Environmental Levy helps secure key Logan green space

Environmental Levy helps secure key Logan green space

Beenleigh’s Glenn Leiper at the Bahrs Scrub site that has been acquired by Logan City Council.

Logan City Council has purchased a 47-hectare parcel of land at Bahrs Scrub for conservation.

The land is a koala habitat and contains several rare tree species.

Half of the site is rainforest. It also includes the bush tucker species small−leaved tamarind.

It is the first time the small-leaved tamarind has been found this far north.

Its most common distribution area is the Gold Coast’s Tallebudgera Valley.

Two new species of plant have been found on the site and named after the suburb.

They are the Bahrs Scrub croton and Bahrs Scrub devil’s needles.

The area also contains the endangered shiny-leaved Coondon, native Macadamia trees and several blue gums estimated by a botanist to be hundreds of years old.

The land is across two lots in Belivah Road at Bahrs Scrub.

Details of the sale are commercial in confidence.

The sale was fair market value as determined by an independent land valuation.

The funds came from the Environmental Levy reserve.

Logan City Council’s Director Strategy and Sustainability, David Hansen said the Environmental Levy reserve was set up by Council to have funds on hand should any significant environmental lands become available.

“The purchase of this land supports the building of a green infrastructure network across the City of Logan,” Mr Hansen said.

“Council has done extensive research and sought expert advice which confirmed this site is a critical habitat for endangered, vulnerable, near threatened and significant species.

“Council’s acquisition of this land is a responsible step in protecting the local environment.

“Its preservation will contribute significantly to the conservation value of the surrounding area.”

Environmentalist Glenn Leiper is co−author of the region’s native plant field guide Mangroves to Mountains.

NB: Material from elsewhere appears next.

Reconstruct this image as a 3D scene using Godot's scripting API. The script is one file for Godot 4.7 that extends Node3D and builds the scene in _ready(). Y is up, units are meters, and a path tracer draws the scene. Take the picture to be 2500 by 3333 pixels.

Mr Leiper said the Bahrs Scrub/Belivah dry rainforest was one of the best surviving representations of that form of drier rainforest.

He described the area as a “plant diversity hotspot”.

It has significant populations of at least 10 State−listed threatened species.

“To have such a significant concentration of threatened species in one small area is quite extraordinary ,” Mr Leiper said.

“I commend Council for ensuring the preservation of this wonderful and important green space.”